José Antonio Iniesta
Escritor e investigador
Esta mañana he visto a un niño ucraniano llorando con el pánico reflejado en sus ojos y la habitación de un edificio bombardeado por el ejército ruso en la que se ve una muñeca cubierta de polvo que hizo feliz a una niña que ya no puede jugar en paz con ella. Y más allá de todo eso, hay sangre derramada por todas partes en un ataque feroz a numerosas ciudades donde habitan seres humanos con un legítimo derecho a la vida, ahora convertidos en “carne de cañón” por las ironías del destino
Así que no puedo hacer otra cosa más que desear que la paz se instale de una vez por todas en el corazón del conjunto de los habitantes de la Tierra.
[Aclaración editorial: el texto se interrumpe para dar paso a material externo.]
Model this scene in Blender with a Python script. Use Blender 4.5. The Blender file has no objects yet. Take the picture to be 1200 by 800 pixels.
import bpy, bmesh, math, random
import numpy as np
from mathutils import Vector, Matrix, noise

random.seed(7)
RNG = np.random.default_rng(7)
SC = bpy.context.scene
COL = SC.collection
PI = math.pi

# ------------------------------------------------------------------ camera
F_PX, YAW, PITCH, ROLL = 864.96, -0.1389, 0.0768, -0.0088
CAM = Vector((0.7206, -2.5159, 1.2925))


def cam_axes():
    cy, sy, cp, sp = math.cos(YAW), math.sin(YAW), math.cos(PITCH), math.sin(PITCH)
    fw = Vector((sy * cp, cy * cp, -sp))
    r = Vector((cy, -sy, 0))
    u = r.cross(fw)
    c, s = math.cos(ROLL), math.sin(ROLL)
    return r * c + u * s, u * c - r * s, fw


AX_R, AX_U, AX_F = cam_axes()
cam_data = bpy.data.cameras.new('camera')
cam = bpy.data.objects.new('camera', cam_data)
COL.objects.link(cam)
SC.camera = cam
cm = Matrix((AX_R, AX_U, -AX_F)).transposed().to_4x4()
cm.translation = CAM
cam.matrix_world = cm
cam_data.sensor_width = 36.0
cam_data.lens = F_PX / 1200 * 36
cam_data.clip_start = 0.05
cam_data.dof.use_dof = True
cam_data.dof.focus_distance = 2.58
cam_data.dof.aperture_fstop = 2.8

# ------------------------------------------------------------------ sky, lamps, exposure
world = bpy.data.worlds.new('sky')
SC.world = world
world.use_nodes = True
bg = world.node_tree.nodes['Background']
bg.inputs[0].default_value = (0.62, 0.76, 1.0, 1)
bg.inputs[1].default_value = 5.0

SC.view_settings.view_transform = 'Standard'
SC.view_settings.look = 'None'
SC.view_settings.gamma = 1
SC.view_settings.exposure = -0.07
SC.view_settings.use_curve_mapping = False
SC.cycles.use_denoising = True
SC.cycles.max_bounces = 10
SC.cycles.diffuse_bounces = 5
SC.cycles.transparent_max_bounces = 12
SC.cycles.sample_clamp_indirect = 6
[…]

Veo ancianos desgarrados por el llanto, huyendo aterrorizados por las calles que se han teñido con el gris de un oscuro futuro. La gente escapa de las ciudades y se bloquean las carreteras, y el interior de los coches se convierte en guarida del terror de muchas familias que temen por su vida, sin entender por qué los misiles de crucero vuelan sobre sus cabezas, por qué los helicópteros arrasan barrios enteros y por qué caen sobre sus cabezas los aviones rusos derribados con seres humanos igual que ellos, que han sido condenados para siempre a morir calcinados sobre lo que eran apacibles hogares.
Y yo me pregunto cuál es el límite de la locura, del poder que se ejerce con un dedo sobre el botón nuclear como chantaje a la humanidad para que las acciones más viles queden impunes, y además, con el amparo de otros países que también pueden arrasar la faz de la Tierra en pocos minutos.
Por un lado tengo a un niño que llora, ancianos aterrorizados, familias cuyos humildes hogares ambulantes son coches bloqueados en las avenidas de la muerte, y por otra una de los ejércitos más poderosos del mundo utilizando su armamento con una crueldad de lo más inquietante.
Ante esta locura no me queda más que agarrarme a la necesidad de paz, a implorar a Dios que cambie la línea de tiempo de la humanidad y podamos tener en el futuro, aunque sea de momento una absoluta utopía, un mundo en el que reine la paz por encima de todos los gobiernos soberanos.
Me sería fácil ponen nombres y apellidos a los dictadores, a los magos negros de una conspiración milenaria contra la humanidad, pero ahora lo que quiero hacer es rezar por todos esos seres que sufren, sentir un amor infinito por el niño que llora y por la niña que se dejó la muñeca que abrazaba con tanto cariño, ahora cubierta por el polvo con el que la muerte cubre la esperanza de los seres humanos inocentes. Ahora me quedaré con una oleada de paz interminable que surge de mi corazón, de solidaridad con todos los que sufren en Ucrania y en todo el planeta. Pero también con el deseo de que el conjunto de la especie humana, con esa misma paz interior y ese mismo amor, decida de una vez por todas levantar la cabeza y despojarse del miedo y derroque a los oscuros amos del mundo, a los que disfrutan con los juegos de guerra, con la siembra del miedo, con la campaña de terror que adopta tantas formas diferentes. Y todo eso, que no es poco, por ver si alguna vez, de una puñetera vez, nos acordamos de que tenemos el absoluto derecho a ser libres y felices, a vivir en paz y armonía en un mundo tan bello, que fue creado para que triunfara el reino de la alegría, no el del terror y el dominio de unos seres humanos contra otros.